##### DATA LINES #####

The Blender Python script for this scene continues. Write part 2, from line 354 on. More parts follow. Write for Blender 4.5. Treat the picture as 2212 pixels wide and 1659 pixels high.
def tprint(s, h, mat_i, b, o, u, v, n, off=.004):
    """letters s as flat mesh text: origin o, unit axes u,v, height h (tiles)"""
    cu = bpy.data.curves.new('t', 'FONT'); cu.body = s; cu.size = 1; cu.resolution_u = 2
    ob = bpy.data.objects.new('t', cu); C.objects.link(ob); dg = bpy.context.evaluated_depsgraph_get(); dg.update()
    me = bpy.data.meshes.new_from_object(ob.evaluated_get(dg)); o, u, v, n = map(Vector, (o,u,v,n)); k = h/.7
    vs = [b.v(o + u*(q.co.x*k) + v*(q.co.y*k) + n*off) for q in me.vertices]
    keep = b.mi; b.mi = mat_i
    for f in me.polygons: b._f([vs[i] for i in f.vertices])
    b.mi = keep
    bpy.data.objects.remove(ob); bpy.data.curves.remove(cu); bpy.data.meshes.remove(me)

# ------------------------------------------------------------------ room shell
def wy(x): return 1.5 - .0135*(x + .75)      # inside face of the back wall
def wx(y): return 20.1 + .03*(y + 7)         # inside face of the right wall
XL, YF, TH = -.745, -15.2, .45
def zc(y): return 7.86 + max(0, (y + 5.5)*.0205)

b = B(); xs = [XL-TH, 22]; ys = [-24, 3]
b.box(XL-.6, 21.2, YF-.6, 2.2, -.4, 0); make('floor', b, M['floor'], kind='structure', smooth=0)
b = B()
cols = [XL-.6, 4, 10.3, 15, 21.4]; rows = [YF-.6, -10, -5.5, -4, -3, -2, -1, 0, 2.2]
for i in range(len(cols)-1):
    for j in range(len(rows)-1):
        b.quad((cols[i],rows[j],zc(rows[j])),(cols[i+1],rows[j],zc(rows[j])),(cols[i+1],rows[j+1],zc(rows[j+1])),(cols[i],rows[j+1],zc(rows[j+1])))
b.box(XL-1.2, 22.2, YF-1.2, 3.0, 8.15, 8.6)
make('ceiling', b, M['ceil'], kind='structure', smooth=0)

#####

Write out the data exactly as it stands.

FINAL RESULT:
The Blender Python script for this scene continues. Write part 2, from line 354 on. More parts follow. Write for Blender 4.5. Treat the picture as 2212 pixels wide and 1659 pixels high.
def tprint(s, h, mat_i, b, o, u, v, n, off=.004):
    """letters s as flat mesh text: origin o, unit axes u,v, height h (tiles)"""
    cu = bpy.data.curves.new('t', 'FONT'); cu.body = s; cu.size = 1; cu.resolution_u = 2
    ob = bpy.data.objects.new('t', cu); C.objects.link(ob); dg = bpy.context.evaluated_depsgraph_get(); dg.update()
    me = bpy.data.meshes.new_from_object(ob.evaluated_get(dg)); o, u, v, n = map(Vector, (o,u,v,n)); k = h/.7
    vs = [b.v(o + u*(q.co.x*k) + v*(q.co.y*k) + n*off) for q in me.vertices]
    keep = b.mi; b.mi = mat_i
    for f in me.polygons: b._f([vs[i] for i in f.vertices])
    b.mi = keep
    bpy.data.objects.remove(ob); bpy.data.curves.remove(cu); bpy.data.meshes.remove(me)

# ------------------------------------------------------------------ room shell
def wy(x): return 1.5 - .0135*(x + .75)      # inside face of the back wall
def wx(y): return 20.1 + .03*(y + 7)         # inside face of the right wall
XL, YF, TH = -.745, -15.2, .45
def zc(y): return 7.86 + max(0, (y + 5.5)*.0205)

b = B(); xs = [XL-TH, 22]; ys = [-24, 3]
b.box(XL-.6, 21.2, YF-.6, 2.2, -.4, 0); make('floor', b, M['floor'], kind='structure', smooth=0)
b = B()
cols = [XL-.6, 4, 10.3, 15, 21.4]; rows = [YF-.6, -10, -5.5, -4, -3, -2, -1, 0, 2.2]
for i in range(len(cols)-1):
    for j in range(len(rows)-1):
        b.quad((cols[i],rows[j],zc(rows[j])),(cols[i+1],rows[j],zc(rows[j])),(cols[i+1],rows[j+1],zc(rows[j+1])),(cols[i],rows[j+1],zc(rows[j+1])))
b.box(XL-1.2, 22.2, YF-1.2, 3.0, 8.15, 8.6)
make('ceiling', b, M['ceil'], kind='structure', smooth=0)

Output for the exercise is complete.